I enjoyed them immensely, and then I was sure. I was going into the writing field, and somehow I was going to get into another college so that I could develop my ability. I knew the shadow of my bad record loomed over me. One possibility presented itself: The University of North Carolina in Chapel Hill. It has an excellent school of journalism, and since I was born in that state, I seemed to have at least a chance.
Dad and I flew down one weekend to see what my chances were. We talked to everyone, my records were studied and the admissions director decided to give it a try. I was to take two more courses by correspondence and make at least Bs in both. Then I was to go to a double session of Carolina summer school, take four more courses and come out with a B average in all.
It was a lot of concentrated work—study, eat and sleep, with a little black coffee on the side. But I was working to get into a college again, and all the determination I’d had at prep school came back.

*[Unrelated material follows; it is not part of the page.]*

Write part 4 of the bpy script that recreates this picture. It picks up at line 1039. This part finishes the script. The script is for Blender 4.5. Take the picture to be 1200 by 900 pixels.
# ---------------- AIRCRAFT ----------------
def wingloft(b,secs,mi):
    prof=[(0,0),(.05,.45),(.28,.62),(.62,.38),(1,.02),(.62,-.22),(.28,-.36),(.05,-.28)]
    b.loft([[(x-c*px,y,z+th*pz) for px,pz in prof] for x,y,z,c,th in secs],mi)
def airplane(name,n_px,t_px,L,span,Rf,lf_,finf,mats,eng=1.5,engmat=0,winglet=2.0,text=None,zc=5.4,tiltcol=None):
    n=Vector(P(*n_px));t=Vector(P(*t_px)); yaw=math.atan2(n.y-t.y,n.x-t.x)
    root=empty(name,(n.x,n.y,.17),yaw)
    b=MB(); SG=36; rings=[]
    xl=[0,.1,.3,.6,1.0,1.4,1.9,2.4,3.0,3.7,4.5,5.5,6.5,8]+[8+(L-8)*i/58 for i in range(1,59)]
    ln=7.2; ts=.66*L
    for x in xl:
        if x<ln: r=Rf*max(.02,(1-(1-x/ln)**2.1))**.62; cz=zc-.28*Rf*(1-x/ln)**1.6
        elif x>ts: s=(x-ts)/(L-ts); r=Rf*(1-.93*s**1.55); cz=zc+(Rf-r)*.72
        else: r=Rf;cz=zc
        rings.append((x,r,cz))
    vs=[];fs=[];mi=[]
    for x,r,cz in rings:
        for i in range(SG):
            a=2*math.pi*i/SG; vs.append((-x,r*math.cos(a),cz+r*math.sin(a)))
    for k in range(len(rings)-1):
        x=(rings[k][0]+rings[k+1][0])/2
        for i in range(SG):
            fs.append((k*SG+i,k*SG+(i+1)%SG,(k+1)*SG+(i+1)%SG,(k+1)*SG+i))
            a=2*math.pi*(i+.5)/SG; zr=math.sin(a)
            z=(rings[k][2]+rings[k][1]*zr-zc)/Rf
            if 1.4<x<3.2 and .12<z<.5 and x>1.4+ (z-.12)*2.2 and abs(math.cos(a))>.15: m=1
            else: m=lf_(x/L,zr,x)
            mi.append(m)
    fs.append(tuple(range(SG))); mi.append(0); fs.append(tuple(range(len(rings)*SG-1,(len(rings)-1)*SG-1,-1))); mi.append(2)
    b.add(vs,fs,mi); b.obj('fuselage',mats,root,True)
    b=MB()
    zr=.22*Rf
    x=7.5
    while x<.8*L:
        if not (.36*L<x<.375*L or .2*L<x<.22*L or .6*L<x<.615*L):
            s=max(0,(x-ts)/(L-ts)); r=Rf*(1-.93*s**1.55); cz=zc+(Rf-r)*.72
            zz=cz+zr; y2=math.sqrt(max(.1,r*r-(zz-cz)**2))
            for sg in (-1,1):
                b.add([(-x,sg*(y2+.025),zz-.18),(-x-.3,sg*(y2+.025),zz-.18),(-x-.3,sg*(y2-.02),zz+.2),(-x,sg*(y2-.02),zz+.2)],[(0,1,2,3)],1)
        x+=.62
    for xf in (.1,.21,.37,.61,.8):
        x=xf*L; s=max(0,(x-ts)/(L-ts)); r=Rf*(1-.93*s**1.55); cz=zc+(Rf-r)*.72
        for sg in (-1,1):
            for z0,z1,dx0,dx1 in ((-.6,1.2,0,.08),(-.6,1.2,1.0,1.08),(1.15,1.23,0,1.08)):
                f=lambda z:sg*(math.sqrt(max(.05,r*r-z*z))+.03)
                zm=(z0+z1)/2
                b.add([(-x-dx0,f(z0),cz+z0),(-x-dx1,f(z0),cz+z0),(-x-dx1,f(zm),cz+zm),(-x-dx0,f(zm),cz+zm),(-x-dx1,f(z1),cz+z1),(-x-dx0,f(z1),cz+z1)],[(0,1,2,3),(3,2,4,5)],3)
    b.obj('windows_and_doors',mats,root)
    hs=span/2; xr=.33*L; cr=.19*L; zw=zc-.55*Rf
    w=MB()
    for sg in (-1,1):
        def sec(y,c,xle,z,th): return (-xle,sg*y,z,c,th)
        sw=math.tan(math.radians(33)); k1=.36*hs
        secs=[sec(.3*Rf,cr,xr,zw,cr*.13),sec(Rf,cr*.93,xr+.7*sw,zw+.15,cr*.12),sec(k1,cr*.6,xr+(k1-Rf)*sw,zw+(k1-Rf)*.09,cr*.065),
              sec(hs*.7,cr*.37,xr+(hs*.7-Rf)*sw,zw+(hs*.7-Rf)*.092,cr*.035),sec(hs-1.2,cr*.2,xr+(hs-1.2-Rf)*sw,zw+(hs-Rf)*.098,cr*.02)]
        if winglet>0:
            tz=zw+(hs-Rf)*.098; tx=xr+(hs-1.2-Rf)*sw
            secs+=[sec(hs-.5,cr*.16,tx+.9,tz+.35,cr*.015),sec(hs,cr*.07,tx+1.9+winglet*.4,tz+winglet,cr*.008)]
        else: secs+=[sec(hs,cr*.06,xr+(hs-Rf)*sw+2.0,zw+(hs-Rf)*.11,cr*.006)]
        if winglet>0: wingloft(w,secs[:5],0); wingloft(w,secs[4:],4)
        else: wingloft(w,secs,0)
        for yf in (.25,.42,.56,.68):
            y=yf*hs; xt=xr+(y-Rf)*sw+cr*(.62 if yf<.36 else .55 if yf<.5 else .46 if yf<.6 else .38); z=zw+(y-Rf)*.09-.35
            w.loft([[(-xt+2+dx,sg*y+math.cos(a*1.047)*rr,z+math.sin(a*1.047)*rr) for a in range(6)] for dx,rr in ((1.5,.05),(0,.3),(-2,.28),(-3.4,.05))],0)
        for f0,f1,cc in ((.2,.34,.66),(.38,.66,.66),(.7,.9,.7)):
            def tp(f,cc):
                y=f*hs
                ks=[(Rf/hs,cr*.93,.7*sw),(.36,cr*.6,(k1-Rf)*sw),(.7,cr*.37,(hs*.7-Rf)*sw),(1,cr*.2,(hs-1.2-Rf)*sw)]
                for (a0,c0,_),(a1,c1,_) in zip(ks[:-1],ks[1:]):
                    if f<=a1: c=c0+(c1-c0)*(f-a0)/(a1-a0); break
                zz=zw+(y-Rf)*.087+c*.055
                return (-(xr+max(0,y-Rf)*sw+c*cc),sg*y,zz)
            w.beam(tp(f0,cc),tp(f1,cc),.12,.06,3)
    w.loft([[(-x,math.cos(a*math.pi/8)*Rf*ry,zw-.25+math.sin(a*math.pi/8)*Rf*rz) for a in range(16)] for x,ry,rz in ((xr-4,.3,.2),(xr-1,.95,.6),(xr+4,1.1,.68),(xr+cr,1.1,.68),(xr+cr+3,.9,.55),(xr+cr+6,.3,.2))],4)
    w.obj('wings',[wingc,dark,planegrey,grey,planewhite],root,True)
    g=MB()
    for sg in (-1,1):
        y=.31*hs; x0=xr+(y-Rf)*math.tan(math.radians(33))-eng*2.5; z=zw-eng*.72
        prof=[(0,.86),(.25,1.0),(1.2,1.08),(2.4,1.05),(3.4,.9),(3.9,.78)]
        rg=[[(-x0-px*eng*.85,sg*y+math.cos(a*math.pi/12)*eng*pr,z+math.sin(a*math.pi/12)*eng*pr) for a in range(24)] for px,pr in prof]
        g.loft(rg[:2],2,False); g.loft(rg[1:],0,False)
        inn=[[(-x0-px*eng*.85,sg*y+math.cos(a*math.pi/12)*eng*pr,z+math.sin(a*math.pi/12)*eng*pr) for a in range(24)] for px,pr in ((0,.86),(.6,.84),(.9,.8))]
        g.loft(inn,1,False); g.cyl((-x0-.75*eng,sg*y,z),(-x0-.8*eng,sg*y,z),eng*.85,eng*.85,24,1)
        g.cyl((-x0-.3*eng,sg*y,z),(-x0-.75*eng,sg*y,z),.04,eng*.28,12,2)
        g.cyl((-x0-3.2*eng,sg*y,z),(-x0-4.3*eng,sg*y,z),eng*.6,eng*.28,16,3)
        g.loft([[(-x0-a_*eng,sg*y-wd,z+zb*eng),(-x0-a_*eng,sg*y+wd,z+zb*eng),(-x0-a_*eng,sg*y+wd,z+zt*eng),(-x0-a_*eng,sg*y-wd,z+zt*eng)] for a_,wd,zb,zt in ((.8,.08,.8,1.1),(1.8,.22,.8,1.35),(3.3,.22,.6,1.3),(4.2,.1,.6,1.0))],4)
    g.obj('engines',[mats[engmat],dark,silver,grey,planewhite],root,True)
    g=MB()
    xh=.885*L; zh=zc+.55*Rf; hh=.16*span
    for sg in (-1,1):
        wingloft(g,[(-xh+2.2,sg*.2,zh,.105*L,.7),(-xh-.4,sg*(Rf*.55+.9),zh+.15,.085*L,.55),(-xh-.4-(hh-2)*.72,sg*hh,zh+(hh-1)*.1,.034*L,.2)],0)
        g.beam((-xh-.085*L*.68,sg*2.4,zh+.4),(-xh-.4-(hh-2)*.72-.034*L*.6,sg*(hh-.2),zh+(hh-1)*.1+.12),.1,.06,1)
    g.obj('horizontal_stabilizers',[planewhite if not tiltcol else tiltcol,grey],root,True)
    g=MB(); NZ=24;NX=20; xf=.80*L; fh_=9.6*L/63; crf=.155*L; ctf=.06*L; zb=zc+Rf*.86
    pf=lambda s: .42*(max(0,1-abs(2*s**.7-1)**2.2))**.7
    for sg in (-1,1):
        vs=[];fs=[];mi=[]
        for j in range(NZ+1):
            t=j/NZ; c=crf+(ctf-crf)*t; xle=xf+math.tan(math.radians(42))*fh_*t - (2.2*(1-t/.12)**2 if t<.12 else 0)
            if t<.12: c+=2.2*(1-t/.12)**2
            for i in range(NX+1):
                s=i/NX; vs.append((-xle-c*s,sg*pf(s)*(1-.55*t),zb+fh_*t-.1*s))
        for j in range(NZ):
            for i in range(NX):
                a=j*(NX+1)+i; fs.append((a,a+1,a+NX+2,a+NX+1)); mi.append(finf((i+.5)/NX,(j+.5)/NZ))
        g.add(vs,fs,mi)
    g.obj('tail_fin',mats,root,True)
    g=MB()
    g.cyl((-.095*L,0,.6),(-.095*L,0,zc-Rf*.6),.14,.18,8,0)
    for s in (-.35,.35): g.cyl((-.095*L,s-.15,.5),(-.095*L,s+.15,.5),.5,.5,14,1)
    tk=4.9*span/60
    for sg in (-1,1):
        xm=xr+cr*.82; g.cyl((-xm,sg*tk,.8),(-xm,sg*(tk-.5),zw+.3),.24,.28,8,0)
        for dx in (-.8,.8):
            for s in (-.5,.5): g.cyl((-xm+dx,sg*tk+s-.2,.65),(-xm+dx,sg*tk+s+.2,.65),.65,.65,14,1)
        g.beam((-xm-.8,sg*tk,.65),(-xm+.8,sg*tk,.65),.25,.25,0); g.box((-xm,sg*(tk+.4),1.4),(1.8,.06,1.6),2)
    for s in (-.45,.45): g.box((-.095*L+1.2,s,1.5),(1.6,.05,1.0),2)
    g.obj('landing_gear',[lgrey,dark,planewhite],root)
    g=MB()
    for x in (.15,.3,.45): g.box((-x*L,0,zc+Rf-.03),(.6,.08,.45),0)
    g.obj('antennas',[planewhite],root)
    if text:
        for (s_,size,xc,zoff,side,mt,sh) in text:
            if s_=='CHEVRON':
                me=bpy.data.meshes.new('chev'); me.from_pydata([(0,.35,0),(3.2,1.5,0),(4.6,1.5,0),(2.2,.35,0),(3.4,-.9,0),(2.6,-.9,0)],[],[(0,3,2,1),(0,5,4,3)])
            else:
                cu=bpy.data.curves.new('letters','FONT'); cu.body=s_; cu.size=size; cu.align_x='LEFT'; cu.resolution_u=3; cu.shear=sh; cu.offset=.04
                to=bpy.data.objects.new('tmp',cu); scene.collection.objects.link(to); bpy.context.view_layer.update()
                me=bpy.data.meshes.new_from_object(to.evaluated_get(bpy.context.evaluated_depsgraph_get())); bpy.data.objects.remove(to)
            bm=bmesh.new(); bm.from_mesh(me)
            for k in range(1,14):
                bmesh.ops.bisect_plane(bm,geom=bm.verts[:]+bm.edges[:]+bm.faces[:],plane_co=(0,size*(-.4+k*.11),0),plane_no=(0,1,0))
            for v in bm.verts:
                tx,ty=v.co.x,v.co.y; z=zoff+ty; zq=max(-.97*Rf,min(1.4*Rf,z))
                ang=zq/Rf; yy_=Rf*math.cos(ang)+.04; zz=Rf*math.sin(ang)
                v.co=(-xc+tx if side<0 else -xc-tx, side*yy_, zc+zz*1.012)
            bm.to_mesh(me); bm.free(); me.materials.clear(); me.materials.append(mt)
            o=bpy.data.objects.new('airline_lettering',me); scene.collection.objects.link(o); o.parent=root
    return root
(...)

By June 9, 1958, I had finished the correspondence courses, taken the exams and was attending my first classes at Carolina summer school. The correspondence marks had come through a day before—an A in English, a B in math. The Cornell marks came soon after—86 in advertising, 83 in writing.
So far so good.
The summer started off fine. I was pretty lonely, but since I was there to do a job, it didn’t matter.
To fill in all the loneliness, I began writing on the side. I’ll never forget my first published editorial. I had written it to a local paper, the Chapel Hill News Leader. Over a cup of coffee on the morning of July 3, I saw my name in print for the first time.
Later, missing a girl back at Cornell, I began pouring my feelings into poems. My first poem appeared in the Raleigh News & Observer in August. I bought every paper in Chapel Hill, and then I drove to Raleigh to buy more.
Life was great. When I registered for the fall term at Chapel Hill, I lost exactly half of my Cornell credits. But fall term was fine. I stuck pretty close to my B average and made a lot of new friends. I got to know my instructors. I went to my advisor if any trouble developed.
Spring term went well too. I’m on my way now. I’m in a good university—the oldest state university in the nation. I’m enjoying my studies. I know where I’m going.
There have been some basic changes in my study habits. I spend less time organizing, typing notes and outlining material, and more time just plain learning. I read the assignments and keep up with the professor, day by day. I enter into discussions as I did at prep school.
If I dislike some of the professor’s ideas or philosophy, I
listen 
anyway. I’m in college to learn, not rebel, for I have begun to realize that the truly educated man has very few prejudices.
Carolina is no easier than Cornell. But it’s easier for me. Why? I’m working harder, I’m back in college—to stay.
To stay until I walk out the front door, a diploma in my hands.